Plas Llidiardau is a Grade II listed building in the Ceredigion local planning authority area, Wales. First listed on 27 October 2003. Country house.

Plas Llidiardau

WRENN ID
inner-eave-poplar
Grade
II
Local Planning Authority
Ceredigion
Country
Wales
Date first listed
27 October 2003
Type
Country house
Source
Cadw listing

Description

Plas Llidiardau is a two-storey country house built in 1854, constructed of coursed rubble stone with tooled cornerstones and red brick window dressings. The building is topped with steep slate roofs and stone chimneys.

All windows are long moulded timber-mullioned with narrow sashes featuring horizontal glazing bars, set within red brick cambered-headed surrounds with flush slate sills. The architecture is of simple detail throughout.

The asymmetrical south-west garden front comprises three bays. The centre features a long two-light stair light serving the first floor. To the left is a slightly projected narrow gable with twentieth-century bargeboards, containing a first-floor two-light window and a ground floor four-light window (altered in the twentieth century with a French window inserted in the centre two lights). To the right stands a large canted-sided projection with a five-sided steep hipped roof and three two-light windows on each floor. End wall chimneys feature external chimneybreasts with plain rubble stone square shafts. The rear wing running north-east has a rebuilt stone ridge stack.

The north-east front has two bays. The left bay is recessed and features a broad cambered brick arch over a herringbone-boarded door with side-lights and a two-light window above. To the right is a slightly projected gable containing a two-light window over a large three-light window. The rear north-west gable end displays a two-light window over a three-light window. Recessed to the right is a narrow bay with a hipped roof, containing a single-light window on each floor to the left and a back door to the right in the angle to the south-west rear service wing.

The service wing has a stone rebuilt ridge stack and formerly terminated in a crosswing, which was removed in the later twentieth century. The north-east front features a timber gallery across the first floor, originally providing access to the cross-wing. The gallery has four nineteenth-century brackets on corbels, though the boarding and glazing are twentieth-century (a historic photograph shows it originally had more ornate mock half-timbering). Two ground floor two-light windows are present below the gallery. The gable end has twentieth-century render where the crosswing was removed. The south-west side of the service wing has paired doors to the left, then a ground floor single-light and two-light windows with two two-lights above (not aligned), followed by a long narrow stair light to the service stair, then a two-light on each floor (not aligned). The rear return of the front range has an inserted twentieth-century ground floor window in similar style.

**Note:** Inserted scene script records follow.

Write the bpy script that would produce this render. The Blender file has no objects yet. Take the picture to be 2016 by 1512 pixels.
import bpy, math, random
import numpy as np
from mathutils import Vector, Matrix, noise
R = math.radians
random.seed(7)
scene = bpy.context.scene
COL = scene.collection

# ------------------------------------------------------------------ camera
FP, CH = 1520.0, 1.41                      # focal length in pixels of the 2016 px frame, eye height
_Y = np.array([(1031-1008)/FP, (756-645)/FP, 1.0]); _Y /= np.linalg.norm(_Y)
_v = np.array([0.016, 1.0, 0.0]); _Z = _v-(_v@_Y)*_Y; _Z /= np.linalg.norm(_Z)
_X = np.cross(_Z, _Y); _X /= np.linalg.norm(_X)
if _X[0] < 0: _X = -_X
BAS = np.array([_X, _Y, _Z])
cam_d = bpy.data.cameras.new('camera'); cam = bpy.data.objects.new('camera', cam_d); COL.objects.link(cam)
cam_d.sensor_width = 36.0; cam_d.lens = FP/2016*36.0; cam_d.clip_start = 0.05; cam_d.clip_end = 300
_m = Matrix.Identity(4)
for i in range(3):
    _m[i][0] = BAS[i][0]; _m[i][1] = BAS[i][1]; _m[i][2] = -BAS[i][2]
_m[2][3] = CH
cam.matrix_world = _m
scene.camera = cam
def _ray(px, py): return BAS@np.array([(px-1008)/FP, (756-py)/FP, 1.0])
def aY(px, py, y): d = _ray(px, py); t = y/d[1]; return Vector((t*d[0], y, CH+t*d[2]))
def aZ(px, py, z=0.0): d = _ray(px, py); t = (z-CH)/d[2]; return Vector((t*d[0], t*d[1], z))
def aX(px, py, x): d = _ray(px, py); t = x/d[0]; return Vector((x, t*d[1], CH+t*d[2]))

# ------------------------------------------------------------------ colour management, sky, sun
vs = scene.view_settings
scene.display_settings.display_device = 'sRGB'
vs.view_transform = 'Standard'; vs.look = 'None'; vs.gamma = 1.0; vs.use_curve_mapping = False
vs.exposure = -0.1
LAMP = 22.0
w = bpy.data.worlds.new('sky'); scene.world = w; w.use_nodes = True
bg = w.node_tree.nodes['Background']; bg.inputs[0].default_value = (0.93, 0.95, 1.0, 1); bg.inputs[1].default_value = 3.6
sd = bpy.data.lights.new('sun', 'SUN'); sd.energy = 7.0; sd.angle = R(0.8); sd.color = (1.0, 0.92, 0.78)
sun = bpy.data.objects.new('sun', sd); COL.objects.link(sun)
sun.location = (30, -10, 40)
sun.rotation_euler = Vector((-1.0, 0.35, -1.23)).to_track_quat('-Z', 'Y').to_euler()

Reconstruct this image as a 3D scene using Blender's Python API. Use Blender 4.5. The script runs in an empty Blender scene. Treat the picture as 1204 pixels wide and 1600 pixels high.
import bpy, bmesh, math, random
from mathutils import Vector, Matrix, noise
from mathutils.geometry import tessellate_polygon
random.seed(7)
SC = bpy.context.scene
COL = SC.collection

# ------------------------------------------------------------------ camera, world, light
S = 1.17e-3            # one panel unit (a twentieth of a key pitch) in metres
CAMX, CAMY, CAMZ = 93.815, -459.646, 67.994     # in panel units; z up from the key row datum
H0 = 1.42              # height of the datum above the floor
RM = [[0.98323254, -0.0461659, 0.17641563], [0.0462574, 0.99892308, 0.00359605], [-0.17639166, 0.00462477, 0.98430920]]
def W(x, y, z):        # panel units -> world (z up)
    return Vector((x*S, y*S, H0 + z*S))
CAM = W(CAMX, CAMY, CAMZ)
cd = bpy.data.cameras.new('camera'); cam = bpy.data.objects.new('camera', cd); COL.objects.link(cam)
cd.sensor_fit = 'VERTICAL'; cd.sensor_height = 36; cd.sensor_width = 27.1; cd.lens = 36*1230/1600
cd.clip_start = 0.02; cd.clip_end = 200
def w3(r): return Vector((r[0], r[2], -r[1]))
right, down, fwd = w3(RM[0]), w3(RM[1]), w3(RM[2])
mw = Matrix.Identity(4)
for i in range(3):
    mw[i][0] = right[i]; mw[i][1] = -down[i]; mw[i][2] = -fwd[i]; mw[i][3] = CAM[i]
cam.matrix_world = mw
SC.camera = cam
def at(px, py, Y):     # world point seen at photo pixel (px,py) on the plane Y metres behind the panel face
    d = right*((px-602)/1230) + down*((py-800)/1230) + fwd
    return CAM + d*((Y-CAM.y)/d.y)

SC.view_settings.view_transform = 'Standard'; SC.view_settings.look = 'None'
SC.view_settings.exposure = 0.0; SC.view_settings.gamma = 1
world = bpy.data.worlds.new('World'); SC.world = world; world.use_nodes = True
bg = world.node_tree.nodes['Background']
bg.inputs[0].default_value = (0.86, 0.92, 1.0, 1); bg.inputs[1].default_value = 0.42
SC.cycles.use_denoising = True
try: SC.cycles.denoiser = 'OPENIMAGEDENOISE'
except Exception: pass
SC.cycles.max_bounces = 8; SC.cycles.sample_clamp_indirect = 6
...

The entrance hall leads into a stair hall on the left, with principal rooms on each side of the stair hall. Original doorcases are chamfered and stopped, with side planks finished in curved pointed tops. Six-panelled doors, panelled window reveals and panelled shutters are present throughout. The centre stair hall contains an open-well stair with heavy roll-moulded rails, closed strings, octagonal newels with moulded finials and pendants, and octagonal balusters. The south-west room has been altered in the twentieth century as a kitchen. The north-east room, with a canted bay, contains a plain black marble fireplace and a moulded cornice. Back stairs have a chamfered newel and finial. The rear wing contains a former kitchen and butler's pantry.

The first floor landing features a big rectangular frame to an opening to the rear landing. The main landing has two doors leading to bedrooms: the front left bedroom has a plain slate fireplace, and the front right bedroom has a marble fireplace with roundels. The rear landing has four doors off. The north-west bedroom has a grey marble fireplace moved from the ground floor south-west room. In the servants' corridor are two remnants from the previous house: a cupboard with six-panel fielded-panelled doors featuring some ogee-headed panels (dating to the earlier to mid-eighteenth century) and a curved twelve-pane sash window with original very thin glass panes (late eighteenth to early nineteenth century).

Basement cellars are present beneath the building.